Eastport officials are trying to find out who poured white paint on two adjacent crosswalks that had been painted last month with rainbow colors to celebrate LGBTQ Pride month.
The damage has since been repaired and the City Council has endorsed a plan to paint two more downtown crosswalks — one to show support for Blue Lives Matter, and another to show support for the fire department.
David Oja, the city councilor who had proposed painting two crosswalks to celebrate Pride month in June, said he is trying to raise $1,000 as a reward for anyone who has information that leads police to whoever vandalized the Pride crosswalks, located at the intersection of Washington and Water streets.
A security camera at City Hall, which overlooks the intersection, recorded someone pouring white paint onto the colored sidewalks on the night of July 13, Oja said. The resolution of the camera is not good enough to identify the person in the dim light, he said, but it could help corroborate other information police might receive.
“Somebody knows something,” Oja said.
Oja, who is openly gay and moved to Eastport six years ago from Provincetown, Massachusetts, said he proposed in early June that the crosswalks be painted in rainbow colors to celebrate Pride.
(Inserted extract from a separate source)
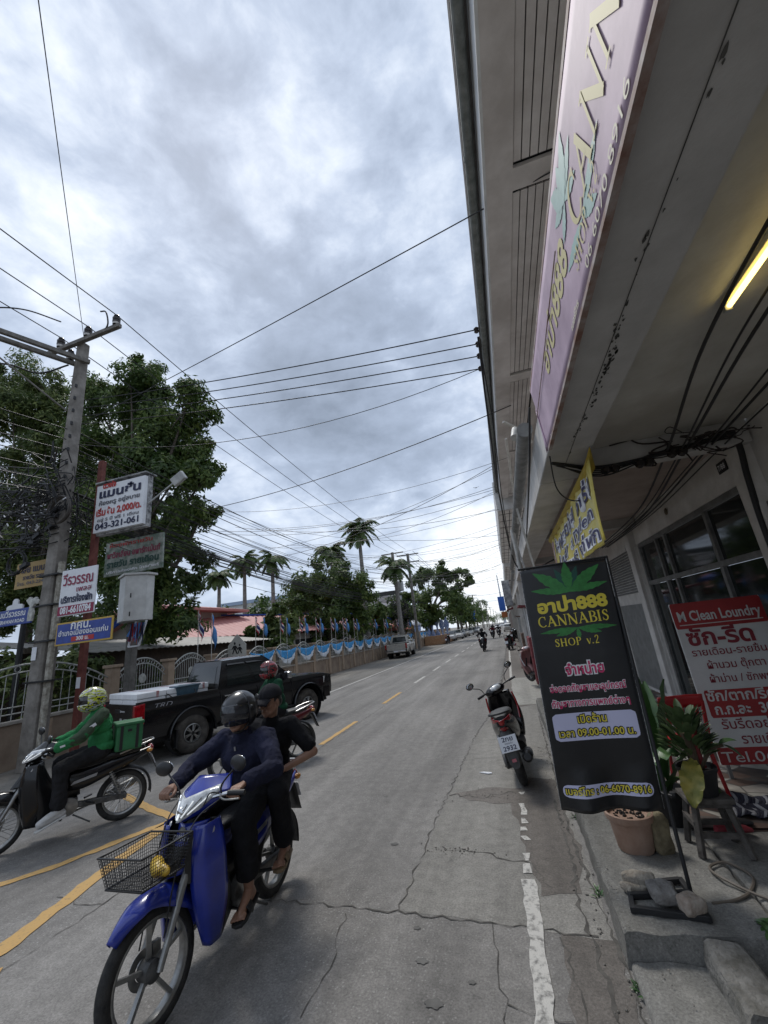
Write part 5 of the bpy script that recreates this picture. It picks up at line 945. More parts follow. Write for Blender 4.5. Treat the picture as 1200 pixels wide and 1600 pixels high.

“To me, the rainbow colors also represent more than Pride month,” Oja said Wednesday. “Love, kindness, happiness, acceptance, peace, hope, promise of better times to come, dreams, good luck and new beginnings. That’s another reason why I wanted to do the rainbow crosswalk in the place I love and call home. Love is a beautiful thing.”
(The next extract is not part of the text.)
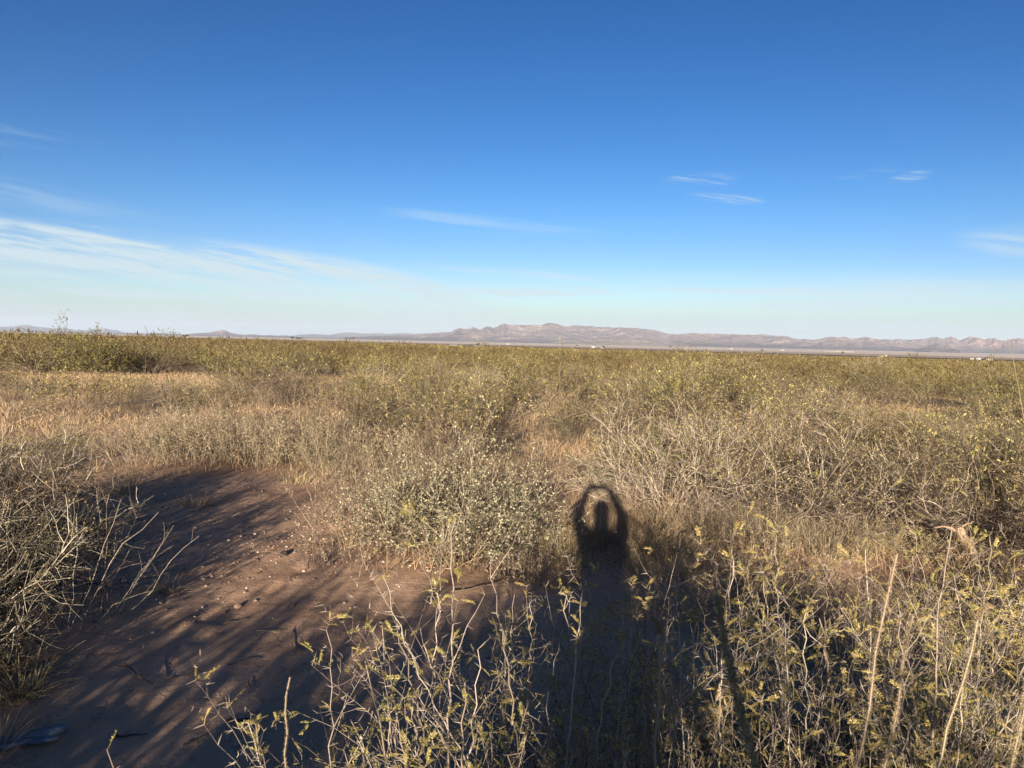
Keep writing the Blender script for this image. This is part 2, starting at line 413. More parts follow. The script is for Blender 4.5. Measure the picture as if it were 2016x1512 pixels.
SKY_BUTTE = [(-23.08, -0.227), (-22.70, -0.053), (-21.96, 0.033), (-21.47, 0.051), (-21.21, 0.127), (-20.98, 0.209), (-20.72, 0.243), (-20.45, 0.257), (-20.26, 0.184), (-19.99, 0.077), (-19.66, 0.021), (-19.16, -0.045), (-18.82, -0.006), (-18.42, 0.006), (-17.98, -0.048), (-17.46, -0.037), (-16.95, -0.040), (-16.54, -0.017), (-16.16, -0.023), (-15.74, -0.144), (-15.04, -0.274)]
SKY_LOW = [(-27.08, -0.278), (-26.03, -0.171), (-25.27, -0.111), (-24.80, -0.059), (-24.34, -0.032), (-23.87, -0.073), (-23.33, -0.112), (-22.44, -0.249)]
SKY_FAR = [(-36.53, -0.140), (-35.05, 0.080), (-33.51, 0.152), (-32.98, 0.166), (-32.45, 0.269), (-32.05, 0.302), (-31.50, 0.206), (-30.82, 0.134), (-30.12, 0.194), (-29.41, 0.033), (-28.98, 0.043), (-28.55, 0.120), (-28.11, 0.065), (-27.88, 0.153), (-27.73, 0.206), (-27.47, 0.113), (-27.14, 0.122), (-26.78, -0.004), (-26.33, -0.161), (-25.88, -0.219)]
SKY_DISTANT = [(-16.78, -0.237), (-16.09, -0.061), (-15.39, 0.062), (-14.34, 0.133), (-13.28, 0.091), (-12.85, 0.191), (-12.21, 0.279), (-11.85, 0.313), (-11.49, 0.277), (-10.69, 0.235), (-9.85, 0.276), (-9.12, 0.237), (-8.39, 0.334), (-7.84, 0.335), (-7.28, 0.288), (-6.54, 0.348), (-5.80, 0.327), (-4.87, 0.161)]
SKY_FAN = [(2.64, -0.132), (3.76, 0.079), (5.25, 0.140), (6.55, 0.178), (8.03, 0.172), (9.31, 0.172), (10.59, 0.129), (11.86, 0.027), (12.93, -0.060)]
SKY_OUTCROP = [(-4.12, -0.123), (-3.75, 0.053), (-3.52, 0.208), (-3.26, 0.269), (-3.00, 0.350), (-2.78, 0.302), (-2.55, 0.322), (-2.29, 0.215), (-1.95, 0.110), (-1.49, -0.068)]
mountain('distant_hills', SKY_FAR, M['pale'], 38000, 44000, .5, 71, .8)
mountain('distant_hills', SKY_DISTANT, M['pale'], 34000, 38000, .5, 81, .8)
mountain('low_hills', SKY_LOW, M['pale'], 27000, 29000, .5, 91, 1.2)
mountain('butte', SKY_BUTTE, M['pink'], 22500, 25500, .5, 13, 1.0)
mountain('mountains', SKY_MAIN, M['rock'], 16500, 23500, .62, 5, 1.0)
mountain('mountains', SKY_RIGHT, M['pink'], 20500, 26000, .55, 29, 1.0)
mountain('foothills', SKY_SPUR, M['rock'], 17500, 20000, .5, 43, 1.2)
mountain('foothills', SKY_FAN, M['sand'], 15000, 16500, .6, 61, 1.5)
mountain('foothills', SKY_OUTCROP, M['outcrop'], 16000, 17300, .6, 63, 1.5)
mountain('foothills', SKY_KNOLL, M['pale'], 15500, 16500, .5, 57, 1.5)
# ------------------------------------------------------------------ plant materials
M['bark'] = plant_mat('grey bark', [(0, (.035, .027, .018)), (.6, (.135, .105, .068)), (1, (.40, .325, .22))], obj_var=.18)  # low end darkened to paint in shade between the stems
M['palebark'] = plant_mat('pale bark', [(0, (.085, .065, .045)), (.45, (.24, .19, .13)), (.8, (.46, .385, .27)), (1, (.62, .53, .39))], obj_var=.12)
M['darktwig'] = plant_mat('dark twigs with painted shade', [(0, (.045, .035, .025)), (.5, (.10, .078, .055)), (.78, (.25, .20, .14)), (1, (.66, .57, .43))], obj_var=.1)  # shaded inner twigs and a few sunlit ones put into the random colour
M['pinkbark'] = plant_mat('smooth grey pink bark', [(0, (.13, .10, .075)), (.5, (.27, .215, .16)), (1, (.47, .39, .30))], obj_var=.1)
M['leaf_yellow'] = plant_mat('yellowing leaflets', [(0, (.10, .093, .028)), (.35, (.26, .215, .062)), (.75, (.45, .36, .115)), (1, (.62, .50, .21))], .2, obj_var=.15)
M['leaf_olive'] = plant_mat('olive leaves', [(0, (.035, .030, .011)), (.45, (.14, .118, .038)), (.8, (.29, .238, .08)), (1, (.48, .39, .165))], .08, obj_var=.38)  # darkest leaves carry painted shade for the gaps in the crown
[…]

The council voted 4-1 on June 9 in favor of Oja’s proposal, according to William Boone, chairman of the city council, who supported the proposal. Boone said it took a couple of weeks to get everything in order, including approval from the Maine Department of Transportation, but that the crosswalks were painted near the end of the month.
The council met again July 14, the day after the crosswalks were defaced, and voted to “not condone” the vandalism and to have the damage fixed, Boone said. At the same meeting, the council voted 5-0 to approve another request to paint a crosswalk on Water Street in blue and black, in support of Blue Lives Matter, and an adjacent one on Boynton Street with red to show support for the fire department.
Oja initially felt “a little scared” by the vandalism, he said. It was the first time since he moved to Eastport when someone did something to make him feel unwelcome or intimidated.
“I’m a gay man and, for me to see something like that, I took it very personally,” Oja said.
He moved to Eastport because he wanted to live in a small town away from crowds and congestion, he said.
Oja said that a company in neighboring Perry, JP Painting, contacted him the day after the vandalism occurred and offered to repaint the Pride crosswalks at no charge. The company repainted the rainbow colors on July 15, and Oja gave them a gift basket of packaged fine foods from his retail store, The Bazaar, and a “huge thank you card signed by lots of lovely, beautiful people.”
Despite the vandalism, Oja said, he still is “very happy” to live in Eastport and continues to feel safe living in the small island city, which overlooks the Canadian border. He said he is not going to give up on Eastport.
“I need to keep going and I need to keep fighting for what is right,” Oja said. “I know it’s hard, but we need to love each other, no matter what.”